### Entries shown

──────

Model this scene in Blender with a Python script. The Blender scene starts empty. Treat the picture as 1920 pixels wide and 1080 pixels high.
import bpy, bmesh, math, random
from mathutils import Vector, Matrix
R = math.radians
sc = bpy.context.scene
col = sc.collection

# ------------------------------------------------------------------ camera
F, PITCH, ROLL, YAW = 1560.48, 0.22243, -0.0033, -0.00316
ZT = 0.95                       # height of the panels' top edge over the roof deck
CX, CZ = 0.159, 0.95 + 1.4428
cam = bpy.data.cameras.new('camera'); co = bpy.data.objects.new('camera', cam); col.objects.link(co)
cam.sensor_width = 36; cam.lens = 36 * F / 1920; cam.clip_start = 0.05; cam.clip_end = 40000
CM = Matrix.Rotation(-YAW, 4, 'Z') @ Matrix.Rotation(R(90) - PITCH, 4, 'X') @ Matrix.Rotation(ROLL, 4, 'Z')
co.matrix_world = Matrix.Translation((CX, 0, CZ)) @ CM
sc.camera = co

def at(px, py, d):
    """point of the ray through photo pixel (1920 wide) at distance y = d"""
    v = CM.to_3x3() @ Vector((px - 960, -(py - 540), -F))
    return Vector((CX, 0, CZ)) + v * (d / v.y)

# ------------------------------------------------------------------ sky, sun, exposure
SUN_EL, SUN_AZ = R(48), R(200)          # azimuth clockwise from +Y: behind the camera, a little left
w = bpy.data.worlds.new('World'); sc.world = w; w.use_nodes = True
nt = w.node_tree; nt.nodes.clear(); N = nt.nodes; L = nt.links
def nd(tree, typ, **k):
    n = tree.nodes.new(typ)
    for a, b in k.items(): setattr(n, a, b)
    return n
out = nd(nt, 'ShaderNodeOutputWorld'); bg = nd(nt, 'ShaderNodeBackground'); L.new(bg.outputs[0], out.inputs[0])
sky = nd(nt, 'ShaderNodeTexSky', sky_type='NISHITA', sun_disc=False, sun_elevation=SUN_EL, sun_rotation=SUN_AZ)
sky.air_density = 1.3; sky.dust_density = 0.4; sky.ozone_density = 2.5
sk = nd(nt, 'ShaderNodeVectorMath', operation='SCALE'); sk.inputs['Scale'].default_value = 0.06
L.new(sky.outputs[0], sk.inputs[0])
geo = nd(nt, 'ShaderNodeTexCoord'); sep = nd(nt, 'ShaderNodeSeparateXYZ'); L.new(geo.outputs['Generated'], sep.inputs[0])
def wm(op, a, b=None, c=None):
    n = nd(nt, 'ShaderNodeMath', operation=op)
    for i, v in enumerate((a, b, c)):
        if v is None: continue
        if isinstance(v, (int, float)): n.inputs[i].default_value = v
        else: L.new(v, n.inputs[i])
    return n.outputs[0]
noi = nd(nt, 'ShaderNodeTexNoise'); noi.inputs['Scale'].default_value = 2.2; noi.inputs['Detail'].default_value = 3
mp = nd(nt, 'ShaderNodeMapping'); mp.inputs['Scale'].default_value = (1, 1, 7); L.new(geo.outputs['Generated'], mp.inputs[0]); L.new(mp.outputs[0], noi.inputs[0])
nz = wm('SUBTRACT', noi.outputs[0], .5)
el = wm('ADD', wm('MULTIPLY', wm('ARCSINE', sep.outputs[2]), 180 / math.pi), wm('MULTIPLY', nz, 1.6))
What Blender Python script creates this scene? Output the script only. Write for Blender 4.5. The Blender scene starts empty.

──────

### What the task requires
Write out a verbatim copy of the data, beginning with its first line and ending with the line that contains "return Vector((CX, 0, CZ))".

### Response to the exercise
Model this scene in Blender with a Python script. The Blender scene starts empty. Treat the picture as 1920 pixels wide and 1080 pixels high.
import bpy, bmesh, math, random
from mathutils import Vector, Matrix
R = math.radians
sc = bpy.context.scene
col = sc.collection

# ------------------------------------------------------------------ camera
F, PITCH, ROLL, YAW = 1560.48, 0.22243, -0.0033, -0.00316
ZT = 0.95                       # height of the panels' top edge over the roof deck
CX, CZ = 0.159, 0.95 + 1.4428
cam = bpy.data.cameras.new('camera'); co = bpy.data.objects.new('camera', cam); col.objects.link(co)
cam.sensor_width = 36; cam.lens = 36 * F / 1920; cam.clip_start = 0.05; cam.clip_end = 40000
CM = Matrix.Rotation(-YAW, 4, 'Z') @ Matrix.Rotation(R(90) - PITCH, 4, 'X') @ Matrix.Rotation(ROLL, 4, 'Z')
co.matrix_world = Matrix.Translation((CX, 0, CZ)) @ CM
sc.camera = co

def at(px, py, d):
    """point of the ray through photo pixel (1920 wide) at distance y = d"""
    v = CM.to_3x3() @ Vector((px - 960, -(py - 540), -F))
    return Vector((CX, 0, CZ)) + v * (d / v.y)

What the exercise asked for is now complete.